There will be MASS defections. HUGE numbers of threads with titles like "I used to like Keith Olbermann, but..." Followed by lengthy, petulant, heartfelt essays about how he "used" to be "on our side," but now he has "gone over to the dark side" and is "defending Republicans" and "bashing Dems" and so on and so on and so on.
There's a lot of immaturity on DU...a whole lot. I knew that before, but boy, is it showing itself now.
And that's not to say that liking KO is the only way to demonstrate maturity. It's just to say that those who REALLY appreciate the work of any journalist will not be so quick to accuse him of shilling or selling out the second he says something they don't like or understand. Because they don't expect him to agree with them on everything anyway. And they do expect that he will have a higher cause...the truth, wherever he finds it. Even when it hurts.
A lot of people used to recognize Shuster was essentially a good guy...maybe not perfect, but a good guy. OK, so he jumped the gun thinking Rove's indictment was imminent, but he wasn't the only one, and look how many people believed Jason Leopold more readily than they believed Shuster, merely because Leopold writes for a blog and therefore must be a more noble, truth-dedicated journalist than anyone who collects a paycheck from the corporate MSM, right? Both ended up with egg on their faces over Rove. Yet I still see DU'ers every day more willing to believe what they read on a blog than what they see on MSNBC, CNN or anyplace else on their TV.
Now they want to hang Shuster from the highest tree, because he said something extremely stupid and ill-thought. ONE thing.
In the meantime, know what Glenn Beck said about Keith the other day? If you listen to Stephanie Miller, you do. "If I saw Olbermann standing on the subway
, I might think for a moment about pushing him, but I wouldn’t.” Wow. Mighty big of ya, Glenn. And what does Keith say to that? "The subway remark summarizes who Glenn is. If he (or anybody else) fell in front of a train, I hope I’d have the courage to emulate Wesley Autry and try to save him.” Good on you, Keith.

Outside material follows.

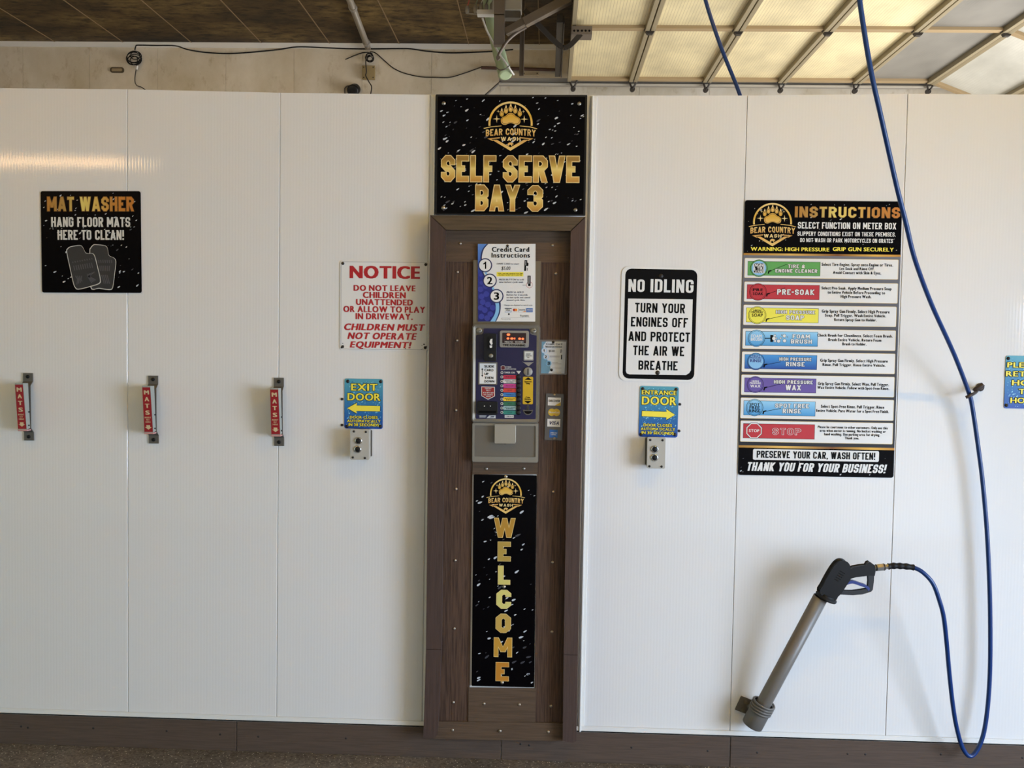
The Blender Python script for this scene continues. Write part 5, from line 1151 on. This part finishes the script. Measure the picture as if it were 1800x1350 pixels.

I worry about Keith. I always knew he had wingnut enemies who would love to get him off the air, but now I realize he's going to have a lot of progressives who will want him off the air any time he says anything that displeases them. Between the two of them, he's going to have his hands very full.
Right now, he's probably safer than Tweety. Even if he said the stupidest, most thoughtless and asinine thing on the air Monday night, the worst he'd probably have to do is apologize. Just like Tweets. This, because right now, Keith IS MSNBC, as far as ratings are concerned.
But let his ratings drop even the slightest, and he too could get suspended. Let a movement be fomented against him to get advertisers to boycott MSNBC, and he's gone. That fast.
I wasn't all that shocked when it happened to Imus, and I sure wasn't sorry--what with his reputation and the way he got off scot-free for what he and his posse did for so long, his comeuppance was late, if anything. It was well deserved as his lifetime achievement award for his repeated acts of assholiness. But this Shuster thing (along with the golf/Tiger Woods thing, in which the offending speaker was suspended ONLY because Al Sharpton threatened to picket The Golf Channel) has only served to illustrate how precarious the situation is for an on-air personality.
Get the right person, or people, with enough clout to take just one stupid thing you said and express high dudgeon over it to the point where it costs your employer serious money, and it doesn't matter whether what you said is a true expression of who you are as a person or not. It's over for you. It just is.